Anonymous wrote:Anonymous wrote:Men want someone attractive (subjectively to them, however that looks), kind, can hold a conversation beyond reality tv, has a degree, doesn’t insult them and likes sex a lot.
Really it’s that simple. Be nice. Be more easy going. Don’t nag and harangue too much. And just bone.
I’m probably getting divorced soon, so don’t listen to me, but as a man, that’s my advice.
I spit out my coffee laughing. Thanks, soon to be divorced disney dad.
Anonymous wrote:Men want someone attractive (subjectively to them, however that looks), kind, can hold a conversation beyond reality tv, has a degree, doesn’t insult them and likes sex a lot.
Really it’s that simple. Be nice. Be more easy going. Don’t nag and harangue too much. And just bone.
I’m probably getting divorced soon, so don’t listen to me, but as a man, that’s my advice.
Anonymous wrote:Anonymous wrote:They love sex. The end
I learned that many men are chronically angry and hurt because of what they've experienced. Most people didn't have DCUM-perfect lives. Some of these men make amazing, solid partners. Some of them are abusive MOFOs. Know the red flags / signs of a person who shows healthy, legitimate anger vs a person who is lashing out abusively, or showing early signs of abuse. Do not confuse the two.
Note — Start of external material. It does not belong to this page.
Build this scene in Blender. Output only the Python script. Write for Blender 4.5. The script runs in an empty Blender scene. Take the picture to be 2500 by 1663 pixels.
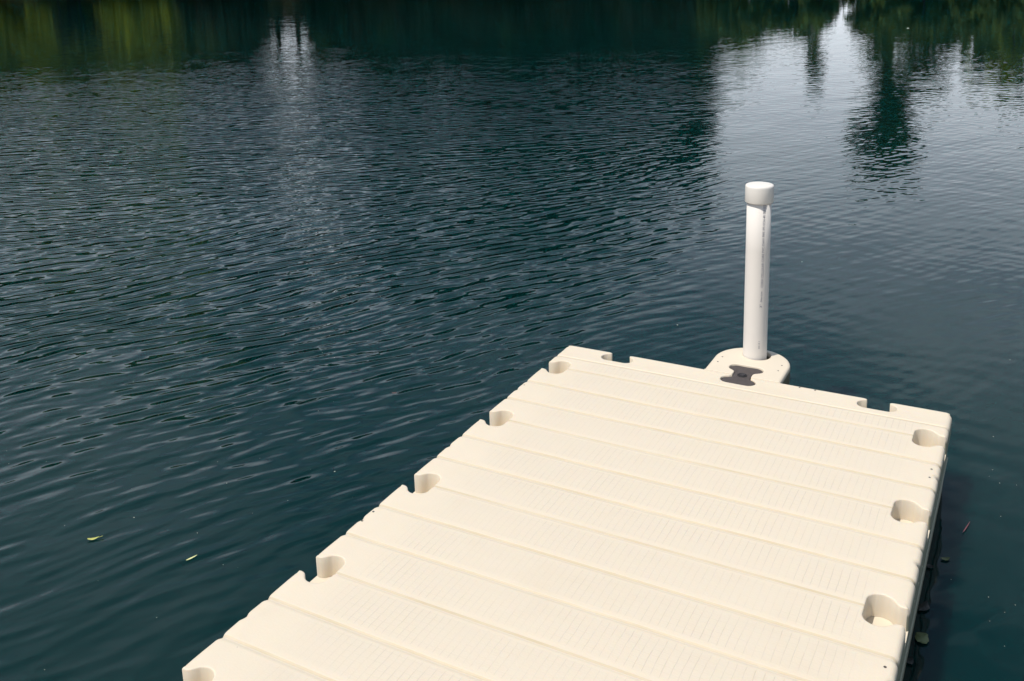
import bpy, bmesh, math, random
import numpy as np
from mathutils import Vector, Matrix, noise
from mathutils.geometry import delaunay_2d_cdt

rnd = random.Random(7)
sc = bpy.context.scene
col = sc.collection
TOP = 0.29                       # deck height above the water (water is z = 0)

# ------------------------------------------------------------------ helpers
def link(name, me, mat=None, parent=None, loc=(0, 0, 0)):
    o = bpy.data.objects.new(name, me)
    col.objects.link(o)
    o.location = loc
    if parent is not None:
        o.parent = parent
    if mat is not None:
        me.materials.append(mat)
    return o

def tag(o, label=None, cat=None, group=None, kind=None):
    if label: o['label'] = label
    if cat: o['category'] = cat
    if group: o['group'] = group
    if kind: o['kind'] = kind
    return o

def empty(name, loc, label, cat, group=None, rz=0.0):
    o = bpy.data.objects.new(name, None)
    o.empty_display_size = 0.1
    col.objects.link(o)
    o.location = loc
    o.rotation_euler = (0, 0, rz)
    return tag(o, label, cat, group)

def mesh(name, V, F, smooth=True):
    me = bpy.data.meshes.new(name)
    me.from_pydata([tuple(map(float, v)) for v in V], [], [tuple(int(i) for i in f) for f in F])
    me.update()
    if smooth:
        me.polygons.foreach_set('use_smooth', [True] * len(me.polygons))
    return me

def lathe(name, prof, n=64, smooth=True, angle=None):
    V, F = [], []
    for (r, z) in prof:
        for i in range(n):
            a = 2 * math.pi * i / n
            V.append((r * math.cos(a), r * math.sin(a), z))
    for j in range(len(prof) - 1):
        for i in range(n):
            F.append((j * n + i, j * n + (i + 1) % n, (j + 1) * n + (i + 1) % n, (j + 1) * n + i))
    F.append(tuple(range(n - 1, -1, -1)))
    F.append(tuple((len(prof) - 1) * n + i for i in range(n)))
    return mesh(name, V, F, smooth)

# ------------------------------------------------------------------ materials
def newmat(name):
    m = bpy.data.materials.new(name)
    m.use_nodes = True
    nt = m.node_tree
    return m, nt, nt.nodes['Principled BSDF'], nt.nodes, nt.links

def math_node(nt, op, a, b=None, c=None, clamp=False):
    n = nt.nodes.new('ShaderNodeMath'); n.operation = op; n.use_clamp = clamp
    for i, v in enumerate((a, b, c)):
        if v is None: continue
        if isinstance(v, (int, float)): n.inputs[i].default_value = v
        else: nt.links.new(v, n.inputs[i])
    return n.outputs[0]

def mixcol(nt, fac, a, b, mode='MIX'):
    n = nt.nodes.new('ShaderNodeMix'); n.data_type = 'RGBA'; n.blend_type = mode
    for s, v in ((n.inputs[0], fac), (n.inputs[6], a), (n.inputs[7], b)):
        if isinstance(v, (int, float)): s.default_value = v
        elif isinstance(v, tuple): s.default_value = (*v, 1)
        else: nt.links.new(v, s)
    return n.outputs[2]

def noise_node(nt, vec, scale, detail=2, rough=0.5, dim='3D'):
    n = nt.nodes.new('ShaderNodeTexNoise'); n.noise_dimensions = dim
    n.inputs['Scale'].default_value = scale
    n.inputs['Detail'].default_value = detail
    n.inputs['Roughness'].default_value = rough
    if vec is not None: nt.links.new(vec, n.inputs['Vector'])
    return n.outputs['Fac']

def smooth(nt, v, lo, hi):
    n = nt.nodes.new('ShaderNodeMapRange'); n.interpolation_type = 'SMOOTHSTEP'
    nt.links.new(v, n.inputs[0])
    n.inputs[1].default_value = lo; n.inputs[2].default_value = hi
    return n.outputs[0]

def plain(name, colr, rough=0.5, var=0.12, scale=12.0, bump=0.0, spec=0.5):
    m, nt, bs, N, L = newmat(name)
    tc = N.new('ShaderNodeTexCoord').outputs['Object']
    f = noise_node(nt, tc, scale, 4, 0.6)
    c = mixcol(nt, f, tuple(x * (1 - var) for x in colr), tuple(min(1, x * (1 + var)) for x in colr))
    L.new(c, bs.inputs['Base Color'])
    bs.inputs['Roughness'].default_value = rough
    bs.inputs['Specular IOR Level'].default_value = spec
    if bump:
        b = N.new('ShaderNodeBump'); b.inputs['Strength'].default_value = bump; b.inputs['Distance'].default_value = 0.002
        L.new(noise_node(nt, tc, scale * 6, 3), b.inputs['Height']); L.new(b.outputs[0], bs.inputs['Normal'])
    return m

CREAM = (0.675, 0.588, 0.464)
def deck_material():
    m, nt, bs, N, L = newmat('cream_polyethylene_deck')
    tc = N.new('ShaderNodeTexCoord').outputs['Object']
    sep = N.new('ShaderNodeSeparateXYZ'); L.new(tc, sep.inputs[0])
    warp = noise_node(nt, tc, 14, 2)
    wx = math_node(nt, 'MULTIPLY', math_node(nt, 'SUBTRACT', warp, 0.5), 0.006)
    X = math_node(nt, 'ADD', sep.outputs[0], wx)
    Y = math_node(nt, 'ADD', sep.outputs[1], wx)
    def lines(v, sp, w, off=0.0):
        t = math_node(nt, 'FRACT', math_node(nt, 'ADD', math_node(nt, 'DIVIDE', v, sp), 50.5 + off))
        d = math_node(nt, 'MULTIPLY', math_node(nt, 'ABSOLUTE', math_node(nt, 'SUBTRACT', t, 0.5)), sp)
        n = N.new('ShaderNodeMapRange'); n.interpolation_type = 'SMOOTHSTEP'
        L.new(d, n.inputs[0]); n.inputs[1].default_value = 0; n.inputs[2].default_value = w
        n.inputs[3].default_value = 1; n.inputs[4].default_value = 0
        return n.outputs[0]
    lx = lines(X, 0.0216, 0.0018)
    ly = lines(Y, 0.0216, 0.0017, 0.3)
    # plank zone mask : between the moulded grooves, away from the border
    t = math_node(nt, 'FRACT', math_node(nt, 'ADD', math_node(nt, 'DIVIDE', math_node(nt, 'ADD', sep.outputs[1], 0.23), 0.16933), 50.0))
    tt = math_node(nt, 'ABSOLUTE', math_node(nt, 'SUBTRACT', t, 0.5))
    mz = N.new('ShaderNodeMapRange'); mz.interpolation_type = 'SMOOTHSTEP'; L.new(tt, mz.inputs[0])
    mz.inputs[1].default_value = 0.34; mz.inputs[2].default_value = 0.42; mz.inputs[3].default_value = 1; mz.inputs[4].default_value = 0
    ex = math_node(nt, 'MULTIPLY', smooth(nt, sep.outputs[0], 0.10, 0.24), math_node(nt, 'SUBTRACT', 1.0, smooth(nt, sep.outputs[0], 1.36, 1.47)))
    ey = math_node(nt, 'SUBTRACT', 1.0, smooth(nt, sep.outputs[1], -0.16, -0.11))
    blot = smooth(nt, noise_node(nt, tc, 2.4, 3, 0.6), 0.36, 0.62)
    fine = smooth(nt, noise_node(nt, tc, 17, 2, 0.6), 0.30, 0.62)
    zone = math_node(nt, 'MULTIPLY', math_node(nt, 'MULTIPLY', mz.outputs[0], ex), ey)
    k = math_node(nt, 'MULTIPLY', zone, math_node(nt, 'MULTIPLY_ADD', blot, 0.65, 0.35))
    k = math_node(nt, 'MULTIPLY', k, math_node(nt, 'MULTIPLY_ADD', fine, 0.6, 0.4))
    ln = math_node(nt, 'MULTIPLY', math_node(nt, 'MAXIMUM', lx, math_node(nt, 'MULTIPLY', ly, 0.32)), k)
    base = mixcol(nt, noise_node(nt, tc, 3.5, 5, 0.65), tuple(c * 0.965 for c in CREAM), tuple(c * 1.03 for c in CREAM))
    base = mixcol(nt, math_node(nt, 'MULTIPLY', zone, 0.5), base, (0.628, 0.551, 0.445))
    st = smooth(nt, noise_node(nt, tc, 1.7, 6, 0.72), 0.52, 0.72)
    base = mixcol(nt, math_node(nt, 'MULTIPLY', st, 0.22), base, (0.56, 0.475, 0.36))
    # tan shade line of the grooves, painted into the colour along their bottoms
    gd = smooth(nt, tt, 0.470, 0.492)
    keep = math_node(nt, 'LESS_THAN', sep.outputs[1], -0.20)
    first = math_node(nt, 'SUBTRACT', 1.0, smooth(nt, math_node(nt, 'ABSOLUTE', math_node(nt, 'ADD', sep.outputs[1], 0.1235)), 0.0015, 0.005))
    gd = math_node(nt, 'MAXIMUM', math_node(nt, 'MULTIPLY', gd, keep), first)
    gd = math_node(nt, 'MULTIPLY', gd, math_node(nt, 'MULTIPLY_ADD', noise_node(nt, tc, 6, 3), 0.7, 0.15))
    base = mixcol(nt, gd, base, (0.43, 0.345, 0.205))
    # small scuffs and specks of dirt
    sp = N.new('ShaderNodeTexVoronoi'); sp.inputs['Scale'].default_value = 26; sp.inputs['Randomness'].default_value = 1; L.new(tc, sp.inputs['Vector'])
    speck = math_node(nt, 'LESS_THAN', sp.outputs['Distance'], 0.045)
    gate = math_node(nt, 'GREATER_THAN', noise_node(nt, tc, 9, 1), 0.63)
    speck = math_node(nt, 'MULTIPLY', math_node(nt, 'MULTIPLY', speck, gate), 0.5)
    c = mixcol(nt, math_node(nt, 'MULTIPLY', ln, 0.37), base, (0.36, 0.31, 0.26))
    c = mixcol(nt, speck, c, (0.25, 0.20, 0.14))
    # green-grey growth on the outer flanks under the rim
    side = math_node(nt, 'MAXIMUM', math_node(nt, 'GREATER_THAN', sep.outputs[0], 1.512), math_node(nt, 'GREATER_THAN', sep.outputs[1], -0.007))
    gz = smooth(nt, math_node(nt, 'ADD', sep.outputs[2], math_node(nt, 'MULTIPLY', noise_node(nt, tc, 20, 3), 0.012)), -0.008, -0.022)
    c = mixcol(nt, math_node(nt, 'MULTIPLY', math_node(nt, 'MULTIPLY', side, gz), 0.93), c, (0.22, 0.225, 0.165))
    L.new(c, bs.inputs['Base Color'])
    bs.inputs['Roughness'].default_value = 0.50
    bs.inputs['Specular IOR Level'].default_value = 0.30
    bs.inputs['Subsurface Weight'].default_value = 0.2; bs.inputs['Subsurface Radius'].default_value = (1.0, 0.55, 0.25); bs.inputs['Subsurface Scale'].default_value = 0.012
    h = math_node(nt, 'MULTIPLY', ln, -0.0004)
    h = math_node(nt, 'ADD', h, math_node(nt, 'MULTIPLY', noise_node(nt, tc, 160, 3), 0.0003))
    b = N.new('ShaderNodeBump'); b.inputs['Strength'].default_value = 1.0; b.inputs['Distance'].default_value = 1.0
    L.new(h, b.inputs['Height']); L.new(b.outputs[0], bs.inputs['Normal'])
    return m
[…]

Leave the abusive one, no matter how attractive.
For the angry non-abusive one - maybe it's a person who had too many bad experiences but is stronger and wiser for it. So treat him well, respect where he's coming from.
Anonymous wrote:They only care about sex. If you don’t meet their “needs” be prepared for misery that’s all your own fault.
Anonymous wrote:I was brought up in an exceedingly conservative family and didn't understand the first thing about relationships.
But after extirpating myself, I now understand that the *benefit of the doubt* will be given to handsome men and pretty women, and even more so if they smile and are full of goodwill, and even more so if they dress well. That's a fundamental concept that's very important both in private and professional interactions. It may seem obvious to many, but it wasn't obvious to me, at all, coming out of my childhood. And that there is a certain currency given in regards to beauty and social graces for both sexes.
This is what I'm teaching my son and daughter.
Anonymous wrote:You can meet a really great guy with no red flags and after you have children he could become the worst father/partner you could ever imagine.
“Red flags” and is a bull sh!t term invented to blame women for men’s failures.
If you marry be prepared for it to all fall apart. They might become sick, or mentally ill or just not be up for the task. That is not your fault. No there was no magic formula you should have know when picking or some underlying signs you should have Sussed out.
Be the best person you can be and hopefully you partner will be too but if they aren’t still be the best person you can be.